UNE BLONDE PLEINE DE SAVOIR

ClermontLionel-Vert L’histoire ne s’arrête pas là, mais une pause est bienvenue. Les longues soirées de recherche donnent des idées et attisent la soif. En 2018, avec son complice physicien Pascal Blain, Lionel Clermont lance une bière blonde houblonnée “La Science”. Une bière avec une particularité étonnante : chaque étiquette est unique, couverte de formules mathématiques différentes et comportant une anecdote scientifique insolite. Et les deux comparses, pour célébrer dignement le 50e anniversaire des premiers pas de l’Homme sur la Lune, lance une triple : “La Science3”. Cette fois, ce sont des illustrations liées la conquête spatiale qui se succèdent sur les bouteilles.
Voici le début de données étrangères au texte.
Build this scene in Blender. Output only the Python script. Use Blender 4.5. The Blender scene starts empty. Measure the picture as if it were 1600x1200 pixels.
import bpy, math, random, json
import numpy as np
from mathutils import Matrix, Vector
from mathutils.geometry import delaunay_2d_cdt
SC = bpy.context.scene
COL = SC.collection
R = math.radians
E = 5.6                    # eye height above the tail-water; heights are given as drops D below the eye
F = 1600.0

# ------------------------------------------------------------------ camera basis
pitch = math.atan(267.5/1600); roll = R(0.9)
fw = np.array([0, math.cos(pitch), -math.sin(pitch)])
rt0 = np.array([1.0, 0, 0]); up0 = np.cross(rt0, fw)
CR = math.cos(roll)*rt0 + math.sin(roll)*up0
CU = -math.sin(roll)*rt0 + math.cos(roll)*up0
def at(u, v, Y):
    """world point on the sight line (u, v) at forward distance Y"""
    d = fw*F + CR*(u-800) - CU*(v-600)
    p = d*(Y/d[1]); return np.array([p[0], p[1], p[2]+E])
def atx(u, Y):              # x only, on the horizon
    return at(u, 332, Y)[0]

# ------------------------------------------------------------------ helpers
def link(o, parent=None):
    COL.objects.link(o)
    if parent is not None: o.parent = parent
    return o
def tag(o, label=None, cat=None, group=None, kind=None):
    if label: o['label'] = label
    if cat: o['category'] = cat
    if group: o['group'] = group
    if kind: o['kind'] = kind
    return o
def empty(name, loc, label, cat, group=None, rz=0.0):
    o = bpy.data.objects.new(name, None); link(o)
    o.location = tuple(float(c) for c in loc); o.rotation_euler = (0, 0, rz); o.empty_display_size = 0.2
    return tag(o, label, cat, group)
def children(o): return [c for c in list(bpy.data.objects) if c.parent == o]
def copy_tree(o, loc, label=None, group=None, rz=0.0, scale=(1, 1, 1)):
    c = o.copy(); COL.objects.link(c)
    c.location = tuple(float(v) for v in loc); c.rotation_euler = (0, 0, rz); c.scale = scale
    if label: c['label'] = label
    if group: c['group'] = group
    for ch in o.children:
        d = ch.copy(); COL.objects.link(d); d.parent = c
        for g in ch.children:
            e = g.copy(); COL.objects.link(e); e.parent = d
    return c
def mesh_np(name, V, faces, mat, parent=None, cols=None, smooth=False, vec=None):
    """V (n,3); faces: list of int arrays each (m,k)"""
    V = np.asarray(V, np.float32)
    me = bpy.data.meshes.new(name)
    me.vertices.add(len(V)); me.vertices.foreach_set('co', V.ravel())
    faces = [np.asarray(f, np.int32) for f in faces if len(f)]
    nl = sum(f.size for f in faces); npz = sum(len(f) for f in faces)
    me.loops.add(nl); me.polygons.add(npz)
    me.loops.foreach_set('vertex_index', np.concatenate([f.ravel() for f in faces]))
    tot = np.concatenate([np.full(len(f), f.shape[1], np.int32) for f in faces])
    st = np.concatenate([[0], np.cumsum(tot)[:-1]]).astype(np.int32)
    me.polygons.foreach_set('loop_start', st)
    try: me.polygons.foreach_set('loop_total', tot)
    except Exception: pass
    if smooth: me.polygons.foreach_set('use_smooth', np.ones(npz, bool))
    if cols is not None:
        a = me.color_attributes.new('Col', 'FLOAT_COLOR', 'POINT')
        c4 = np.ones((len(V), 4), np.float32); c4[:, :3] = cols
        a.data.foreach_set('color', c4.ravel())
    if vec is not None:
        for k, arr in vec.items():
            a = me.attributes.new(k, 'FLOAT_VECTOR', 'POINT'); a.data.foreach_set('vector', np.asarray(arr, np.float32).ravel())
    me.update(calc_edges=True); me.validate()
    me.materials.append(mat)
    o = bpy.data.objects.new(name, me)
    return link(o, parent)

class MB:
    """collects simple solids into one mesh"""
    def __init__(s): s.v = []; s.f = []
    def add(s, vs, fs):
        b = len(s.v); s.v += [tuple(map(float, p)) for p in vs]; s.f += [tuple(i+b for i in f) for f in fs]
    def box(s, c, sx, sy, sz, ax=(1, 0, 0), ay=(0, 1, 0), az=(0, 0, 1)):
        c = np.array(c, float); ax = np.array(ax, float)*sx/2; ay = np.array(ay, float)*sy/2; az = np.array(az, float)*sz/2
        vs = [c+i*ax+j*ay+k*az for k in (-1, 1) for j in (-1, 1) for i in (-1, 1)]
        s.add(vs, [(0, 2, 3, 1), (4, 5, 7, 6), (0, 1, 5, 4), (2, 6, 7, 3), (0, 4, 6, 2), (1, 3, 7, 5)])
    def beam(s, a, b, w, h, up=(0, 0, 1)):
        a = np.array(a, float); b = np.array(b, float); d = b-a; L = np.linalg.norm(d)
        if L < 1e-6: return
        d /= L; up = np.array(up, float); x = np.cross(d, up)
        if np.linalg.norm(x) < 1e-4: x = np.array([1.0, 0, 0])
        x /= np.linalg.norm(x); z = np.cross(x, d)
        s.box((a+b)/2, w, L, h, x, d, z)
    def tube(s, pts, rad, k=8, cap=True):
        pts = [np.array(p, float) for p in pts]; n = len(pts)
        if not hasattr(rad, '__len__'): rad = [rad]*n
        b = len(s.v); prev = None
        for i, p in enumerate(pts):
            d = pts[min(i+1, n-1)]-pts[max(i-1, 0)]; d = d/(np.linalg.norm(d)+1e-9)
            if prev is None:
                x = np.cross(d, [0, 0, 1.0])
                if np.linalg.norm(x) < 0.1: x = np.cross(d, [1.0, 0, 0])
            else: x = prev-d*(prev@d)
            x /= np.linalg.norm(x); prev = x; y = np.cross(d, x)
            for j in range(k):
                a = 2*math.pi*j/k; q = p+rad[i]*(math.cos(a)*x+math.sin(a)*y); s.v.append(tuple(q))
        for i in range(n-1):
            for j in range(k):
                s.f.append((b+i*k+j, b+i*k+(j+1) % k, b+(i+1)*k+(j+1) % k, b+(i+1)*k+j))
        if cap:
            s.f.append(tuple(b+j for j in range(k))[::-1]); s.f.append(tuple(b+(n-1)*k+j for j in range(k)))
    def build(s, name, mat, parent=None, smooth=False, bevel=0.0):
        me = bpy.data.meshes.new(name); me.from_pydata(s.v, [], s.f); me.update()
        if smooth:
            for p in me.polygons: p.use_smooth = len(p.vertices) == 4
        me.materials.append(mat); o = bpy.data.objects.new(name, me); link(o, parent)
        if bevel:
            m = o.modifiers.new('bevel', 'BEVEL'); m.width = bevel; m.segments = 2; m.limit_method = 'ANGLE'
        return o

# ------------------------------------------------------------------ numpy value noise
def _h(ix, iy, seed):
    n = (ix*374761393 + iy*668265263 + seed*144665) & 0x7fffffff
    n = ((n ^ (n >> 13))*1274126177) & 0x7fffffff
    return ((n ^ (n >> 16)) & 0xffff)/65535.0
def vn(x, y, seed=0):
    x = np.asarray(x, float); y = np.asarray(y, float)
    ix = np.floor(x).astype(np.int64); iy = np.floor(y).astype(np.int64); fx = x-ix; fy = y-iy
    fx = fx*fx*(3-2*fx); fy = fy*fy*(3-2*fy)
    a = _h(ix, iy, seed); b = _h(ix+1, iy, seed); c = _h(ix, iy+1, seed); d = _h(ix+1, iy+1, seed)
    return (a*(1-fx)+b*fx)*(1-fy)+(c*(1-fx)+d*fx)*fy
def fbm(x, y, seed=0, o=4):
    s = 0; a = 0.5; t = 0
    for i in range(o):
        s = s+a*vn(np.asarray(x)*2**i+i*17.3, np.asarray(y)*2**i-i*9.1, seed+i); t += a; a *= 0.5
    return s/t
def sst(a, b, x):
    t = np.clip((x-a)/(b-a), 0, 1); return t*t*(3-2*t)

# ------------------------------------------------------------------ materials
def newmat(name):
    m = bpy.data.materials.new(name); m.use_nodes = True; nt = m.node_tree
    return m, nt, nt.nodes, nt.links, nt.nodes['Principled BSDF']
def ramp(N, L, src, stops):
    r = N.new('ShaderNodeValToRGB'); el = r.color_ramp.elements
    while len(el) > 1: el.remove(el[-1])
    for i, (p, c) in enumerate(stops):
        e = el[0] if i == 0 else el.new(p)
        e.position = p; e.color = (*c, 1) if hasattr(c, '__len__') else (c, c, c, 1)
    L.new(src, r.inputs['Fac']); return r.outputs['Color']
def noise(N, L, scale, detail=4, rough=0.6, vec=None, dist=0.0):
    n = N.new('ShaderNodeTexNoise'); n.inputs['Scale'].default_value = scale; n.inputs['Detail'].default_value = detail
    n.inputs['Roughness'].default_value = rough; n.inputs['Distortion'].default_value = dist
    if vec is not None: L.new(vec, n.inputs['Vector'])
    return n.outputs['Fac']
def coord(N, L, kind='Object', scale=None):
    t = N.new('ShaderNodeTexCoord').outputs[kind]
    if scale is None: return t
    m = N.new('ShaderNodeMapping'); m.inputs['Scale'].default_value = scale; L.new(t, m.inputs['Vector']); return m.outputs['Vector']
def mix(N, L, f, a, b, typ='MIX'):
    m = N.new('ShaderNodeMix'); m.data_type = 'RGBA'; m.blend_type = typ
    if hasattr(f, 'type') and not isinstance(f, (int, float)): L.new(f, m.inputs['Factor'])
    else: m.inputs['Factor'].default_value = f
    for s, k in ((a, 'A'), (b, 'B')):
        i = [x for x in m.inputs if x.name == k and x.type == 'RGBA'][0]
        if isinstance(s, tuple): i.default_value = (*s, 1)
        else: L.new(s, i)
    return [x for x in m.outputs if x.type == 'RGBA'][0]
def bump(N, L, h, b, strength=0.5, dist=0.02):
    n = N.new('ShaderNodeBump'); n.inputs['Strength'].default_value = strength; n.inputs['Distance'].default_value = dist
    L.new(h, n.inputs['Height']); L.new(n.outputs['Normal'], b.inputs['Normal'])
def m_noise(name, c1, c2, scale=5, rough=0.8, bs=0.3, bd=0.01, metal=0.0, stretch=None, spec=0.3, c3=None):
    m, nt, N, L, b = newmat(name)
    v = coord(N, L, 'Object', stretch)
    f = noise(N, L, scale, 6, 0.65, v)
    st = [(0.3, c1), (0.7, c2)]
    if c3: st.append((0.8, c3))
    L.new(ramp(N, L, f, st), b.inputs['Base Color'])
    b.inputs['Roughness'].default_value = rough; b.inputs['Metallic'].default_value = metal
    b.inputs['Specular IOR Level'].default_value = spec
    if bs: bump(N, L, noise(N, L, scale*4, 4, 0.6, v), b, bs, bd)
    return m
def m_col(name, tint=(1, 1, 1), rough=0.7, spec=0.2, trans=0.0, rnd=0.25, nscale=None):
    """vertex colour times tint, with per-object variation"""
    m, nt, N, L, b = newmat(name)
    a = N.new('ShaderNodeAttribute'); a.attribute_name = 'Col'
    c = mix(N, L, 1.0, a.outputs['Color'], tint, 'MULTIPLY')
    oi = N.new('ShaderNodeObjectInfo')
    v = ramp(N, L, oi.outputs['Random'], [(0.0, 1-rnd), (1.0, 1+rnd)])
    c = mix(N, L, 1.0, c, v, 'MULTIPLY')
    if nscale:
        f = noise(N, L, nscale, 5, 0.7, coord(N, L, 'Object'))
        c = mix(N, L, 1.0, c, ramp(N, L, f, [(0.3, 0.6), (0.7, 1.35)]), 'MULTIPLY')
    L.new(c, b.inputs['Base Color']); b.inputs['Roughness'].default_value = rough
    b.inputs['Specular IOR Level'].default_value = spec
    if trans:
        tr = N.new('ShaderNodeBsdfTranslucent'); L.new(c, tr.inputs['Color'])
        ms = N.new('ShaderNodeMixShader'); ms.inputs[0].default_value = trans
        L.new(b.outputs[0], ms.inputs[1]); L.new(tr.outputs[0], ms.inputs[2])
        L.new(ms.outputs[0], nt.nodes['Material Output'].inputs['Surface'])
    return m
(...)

Une blonde pleine de savoir···

Une bière appréciable, certes, mais au goût de trop peu pour le grand-père de Lionel Clermont. « Tout cela c’est bien, mais tu devrais quand même songer à réaliser un doctorat, glissait-il souvent à l’oreille de son petit-fils. Un doctorat, c’est quelque chose dont tu tireras avantage toute ta vie. » Une idée qui fait son chemin. En 2015, il s’inscrit en thèse, sans financement ni sujet précis. Le temps passant, Lionel Clermont se rend compte que le travail qu’il effectue au CSL, particulièrement le développement de méthodes de contrôle des lumières parasites, peut devenir le fer de lance d’une thèse. D’autant que les agences spatiales ou les industriels de l’espace rencontrent une autre difficulté : le design et la précision des tests des instruments limitent leurs performances.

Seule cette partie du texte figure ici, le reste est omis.